• Available data:
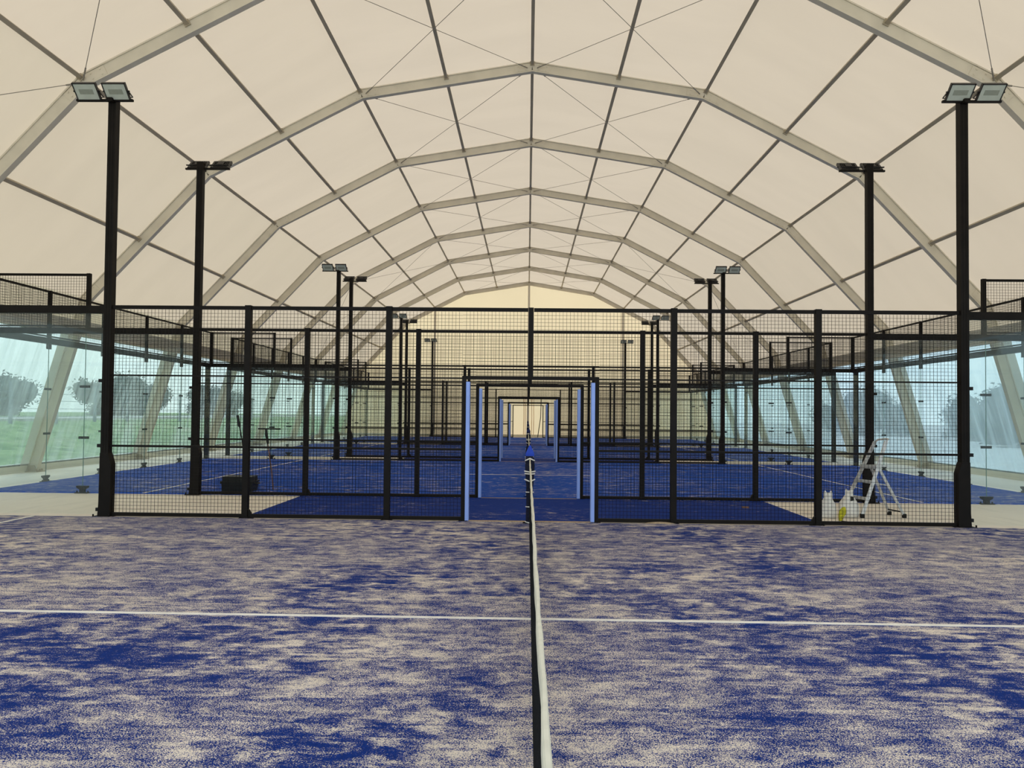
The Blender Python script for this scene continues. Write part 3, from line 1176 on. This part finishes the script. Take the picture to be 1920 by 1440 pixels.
def crate_body(b):
    b.loft([[(-0.27, -0.17, 0.0), (0.27, -0.17, 0.0), (0.27, 0.17, 0.0), (-0.27, 0.17, 0.0)],
            [(-0.285, -0.185, 0.165), (0.285, -0.185, 0.165), (0.285, 0.185, 0.165), (-0.285, 0.185, 0.165)]])


make('body', CRATEM, crate_body, cr, (0, 0, 0.012))
make('lid', CRATEM, lambda b: (b.span((-0.30, -0.20, 0.165), (0.30, 0.20, 0.19)), b.span((-0.27, -0.17, 0.19), (0.27, 0.17, 0.275))), cr, (0, 0, 0.012))
for s in (-1, 1):
    make('handle', CRATEM, lambda b: b.tube([(s * 0.29, -0.07, 0.15), (s * 0.345, -0.07, 0.14), (s * 0.345, 0.07, 0.14), (s * 0.29, 0.07, 0.15)], 0.012, 6), cr, (0, 0, 0.012))
br = thing('broom', 'broom with a dark grip leaning towards the crate behind the second fence', 'broom', (-5.52, 14.6, 0))
make('handle', CRATEM, lambda b: b.tube([(0.02, -0.05, 0.42), (-0.10, 0.02, 0.95), (-0.20, 0.05, 1.40)], 0.013, 6), br)
make('grip', CRATEM, lambda b: b.tube([(-0.165, 0.04, 1.20), (-0.205, 0.05, 1.42)], 0.026, 8), br)
make('lower_handle', CRATEM, lambda b: b.tube([(0.02, -0.05, 0.42), (0.09, -0.08, 0.10)], 0.013, 6), br)
make('head', BLUECAP, lambda b: (b.box((0.10, -0.09, 0.08), (0.30, 0.05, 0.05)), b.box((0.10, -0.09, 0.035), (0.29, 0.035, 0.045))), br)
rk = thing('turf_rake', 'upturned turf rake with a flat head beside the crate behind the second fence', 'rake', (-4.95, 14.3, 0))
make('head', CRATEM, lambda b: b.box((-0.02, 0.0, 1.17), (0.42, 0.06, 0.028)), rk)
make('handle', REDWOOD, lambda b: b.tube([(-0.05, 0.0, 0.90), (0.03, 0.0, 0.40), (0.07, 0.0, 0.015)], 0.012, 6), rk)
make('socket', CRATEM, lambda b: b.tube([(-0.085, 0.0, 1.16), (-0.075, 0, 1.05), (-0.05, 0.0, 0.92), (-0.045, 0, 0.88)], 0.024, 8, True, [0.016, 0.026, 0.026, 0.014]), rk)
pl = tag(make('leaning_pole', CRATEM, lambda b: b.tube([(0.62, 47.3, 0.0), (0.80, 47.62, 1.25), (0.83, 47.66, 2.4)], 0.025, 6)),
         'thin dark pole leaning at the far end wall beside the last doorway', 'pole')

# ------------------------------------------------------------------ outside: wire fence, trees
pf = thing('perimeter_fence', 'grey wire perimeter fence on the grass bank beyond the clear side wall', 'fence', (-24.0, 0, 0))
ys = [14 + 3.4 * i for i in range(16)]
for y in ys:
    h = ground_h(-24, y)
    make('post', FENCEGREY, lambda b: (b.span((-0.06, y - 0.06, h - 0.3), (0.06, y + 0.06, h + 1.95)), b.span((-0.07, y - 0.07, h + 1.95), (0.07, y + 0.07, h + 1.98))), pf)
for z in (0.35, 0.75, 1.15, 1.5, 1.85):
    make('wire', FENCEGREY, lambda b: b.tube([(0.0, ys[0], 0.75 + z), (0, ys[-1], 0.75 + z)], 0.014, 5), pf)


def bush(name, loc, rx, rz, seed, label, cat, grp):
    rnd = random.Random(seed)
    t = thing(name, label, cat, loc, group=grp)
    make('trunk', BARK, lambda b: b.tube([(0, 0, -0.3), (0.1, 0, rz * 0.6), (0.0, 0.1, rz * 1.1)], 0.2, 7, True, [0.25, 0.18, 0.08]), t)

    def leaves(b):
        clumps = [(rnd.uniform(-0.75, 0.75) * rx, rnd.uniform(-0.75, 0.75) * rx, rz * rnd.uniform(0.05, 1.45), rx * rnd.uniform(0.28, 0.5)) for _ in range(16)]
        for (x, y, z, r) in clumps:
            rr = r * 0.72
            b.loft([[(x + rr * math.sin(p) * math.cos(q), y + rr * math.sin(p) * math.sin(q), max(z - rr * math.cos(p), 0.02)) for q in [2 * math.pi * k / 9 for k in range(9)]]
                    for p in [0.15 + (math.pi - 0.3) * k / 6 for k in range(7)]])
            for _ in range(280):
                d = Vector((rnd.gauss(0, 1), rnd.gauss(0, 1), rnd.gauss(0, 0.9))).normalized() * r * rnd.uniform(0.55, 1.05)
                c = Vector((x, y, max(z + d.z, 0.05))) + Vector((d.x, d.y, 0))
                u = Vector((rnd.gauss(0, 1), rnd.gauss(0, 1), rnd.gauss(0, 1))).normalized()
                w = u.orthogonal().normalized()
                s_ = rnd.uniform(0.10, 0.19)
                i = len(b.v)
                b.v += [tuple(c - u * s_), tuple(c + w * s_ * 0.5), tuple(c + u * s_), tuple(c - w * s_ * 0.5)]
                b.quad(i, i + 1, i + 2, i + 3)
    make('foliage', HEDGE, leaves, t)
    return t


rnd = random.Random(11)
LEFTN = ['nearest', 'second', 'third', 'fourth', 'fifth', 'sixth', 'seventh', 'farthest']
for i in range(8):
    y = 30 + i * 11.5
    bush('tree', (-42 - 4 * (i % 2), y, 0.9), rnd.uniform(3.0, 4.0), rnd.uniform(1.5, 2.3), 100 + i,
         f'hazy dark green tree beyond the pale road, {LEFTN[i]} of its row', 'tree', 'trees beyond the road')
for i in range(6):
    y = 20 + i * 11.5
    bush('tree', (29 + 5 * (i % 2), y, 0.0), rnd.uniform(3.2, 4.0), rnd.uniform(1.8, 2.4), 200 + i,
         f'blue-grey tree blurred behind the cloudy side wall, {LEFTN[i] if i < 5 else "farthest"} of its row', 'tree', 'trees outside the cloudy wall')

• What to do: Replicate the material above verbatim; images stay out of the copy.

• Complete output:
The Blender Python script for this scene continues. Write part 3, from line 1176 on. This part finishes the script. Take the picture to be 1920 by 1440 pixels.
def crate_body(b):
    b.loft([[(-0.27, -0.17, 0.0), (0.27, -0.17, 0.0), (0.27, 0.17, 0.0), (-0.27, 0.17, 0.0)],
            [(-0.285, -0.185, 0.165), (0.285, -0.185, 0.165), (0.285, 0.185, 0.165), (-0.285, 0.185, 0.165)]])


make('body', CRATEM, crate_body, cr, (0, 0, 0.012))
make('lid', CRATEM, lambda b: (b.span((-0.30, -0.20, 0.165), (0.30, 0.20, 0.19)), b.span((-0.27, -0.17, 0.19), (0.27, 0.17, 0.275))), cr, (0, 0, 0.012))
for s in (-1, 1):
    make('handle', CRATEM, lambda b: b.tube([(s * 0.29, -0.07, 0.15), (s * 0.345, -0.07, 0.14), (s * 0.345, 0.07, 0.14), (s * 0.29, 0.07, 0.15)], 0.012, 6), cr, (0, 0, 0.012))
br = thing('broom', 'broom with a dark grip leaning towards the crate behind the second fence', 'broom', (-5.52, 14.6, 0))
make('handle', CRATEM, lambda b: b.tube([(0.02, -0.05, 0.42), (-0.10, 0.02, 0.95), (-0.20, 0.05, 1.40)], 0.013, 6), br)
make('grip', CRATEM, lambda b: b.tube([(-0.165, 0.04, 1.20), (-0.205, 0.05, 1.42)], 0.026, 8), br)
make('lower_handle', CRATEM, lambda b: b.tube([(0.02, -0.05, 0.42), (0.09, -0.08, 0.10)], 0.013, 6), br)
make('head', BLUECAP, lambda b: (b.box((0.10, -0.09, 0.08), (0.30, 0.05, 0.05)), b.box((0.10, -0.09, 0.035), (0.29, 0.035, 0.045))), br)
rk = thing('turf_rake', 'upturned turf rake with a flat head beside the crate behind the second fence', 'rake', (-4.95, 14.3, 0))
make('head', CRATEM, lambda b: b.box((-0.02, 0.0, 1.17), (0.42, 0.06, 0.028)), rk)
make('handle', REDWOOD, lambda b: b.tube([(-0.05, 0.0, 0.90), (0.03, 0.0, 0.40), (0.07, 0.0, 0.015)], 0.012, 6), rk)
make('socket', CRATEM, lambda b: b.tube([(-0.085, 0.0, 1.16), (-0.075, 0, 1.05), (-0.05, 0.0, 0.92), (-0.045, 0, 0.88)], 0.024, 8, True, [0.016, 0.026, 0.026, 0.014]), rk)
pl = tag(make('leaning_pole', CRATEM, lambda b: b.tube([(0.62, 47.3, 0.0), (0.80, 47.62, 1.25), (0.83, 47.66, 2.4)], 0.025, 6)),
         'thin dark pole leaning at the far end wall beside the last doorway', 'pole')

# ------------------------------------------------------------------ outside: wire fence, trees
pf = thing('perimeter_fence', 'grey wire perimeter fence on the grass bank beyond the clear side wall', 'fence', (-24.0, 0, 0))
ys = [14 + 3.4 * i for i in range(16)]
for y in ys:
    h = ground_h(-24, y)
    make('post', FENCEGREY, lambda b: (b.span((-0.06, y - 0.06, h - 0.3), (0.06, y + 0.06, h + 1.95)), b.span((-0.07, y - 0.07, h + 1.95), (0.07, y + 0.07, h + 1.98))), pf)
for z in (0.35, 0.75, 1.15, 1.5, 1.85):
    make('wire', FENCEGREY, lambda b: b.tube([(0.0, ys[0], 0.75 + z), (0, ys[-1], 0.75 + z)], 0.014, 5), pf)


def bush(name, loc, rx, rz, seed, label, cat, grp):
    rnd = random.Random(seed)
    t = thing(name, label, cat, loc, group=grp)
    make('trunk', BARK, lambda b: b.tube([(0, 0, -0.3), (0.1, 0, rz * 0.6), (0.0, 0.1, rz * 1.1)], 0.2, 7, True, [0.25, 0.18, 0.08]), t)

    def leaves(b):
        clumps = [(rnd.uniform(-0.75, 0.75) * rx, rnd.uniform(-0.75, 0.75) * rx, rz * rnd.uniform(0.05, 1.45), rx * rnd.uniform(0.28, 0.5)) for _ in range(16)]
        for (x, y, z, r) in clumps:
            rr = r * 0.72
            b.loft([[(x + rr * math.sin(p) * math.cos(q), y + rr * math.sin(p) * math.sin(q), max(z - rr * math.cos(p), 0.02)) for q in [2 * math.pi * k / 9 for k in range(9)]]
                    for p in [0.15 + (math.pi - 0.3) * k / 6 for k in range(7)]])
            for _ in range(280):
                d = Vector((rnd.gauss(0, 1), rnd.gauss(0, 1), rnd.gauss(0, 0.9))).normalized() * r * rnd.uniform(0.55, 1.05)
                c = Vector((x, y, max(z + d.z, 0.05))) + Vector((d.x, d.y, 0))
                u = Vector((rnd.gauss(0, 1), rnd.gauss(0, 1), rnd.gauss(0, 1))).normalized()
                w = u.orthogonal().normalized()
                s_ = rnd.uniform(0.10, 0.19)
                i = len(b.v)
                b.v += [tuple(c - u * s_), tuple(c + w * s_ * 0.5), tuple(c + u * s_), tuple(c - w * s_ * 0.5)]
                b.quad(i, i + 1, i + 2, i + 3)
    make('foliage', HEDGE, leaves, t)
    return t


rnd = random.Random(11)
LEFTN = ['nearest', 'second', 'third', 'fourth', 'fifth', 'sixth', 'seventh', 'farthest']
for i in range(8):
    y = 30 + i * 11.5
    bush('tree', (-42 - 4 * (i % 2), y, 0.9), rnd.uniform(3.0, 4.0), rnd.uniform(1.5, 2.3), 100 + i,
         f'hazy dark green tree beyond the pale road, {LEFTN[i]} of its row', 'tree', 'trees beyond the road')
for i in range(6):
    y = 20 + i * 11.5
    bush('tree', (29 + 5 * (i % 2), y, 0.0), rnd.uniform(3.2, 4.0), rnd.uniform(1.8, 2.4), 200 + i,
         f'blue-grey tree blurred behind the cloudy side wall, {LEFTN[i] if i < 5 else "farthest"} of its row', 'tree', 'trees outside the cloudy wall')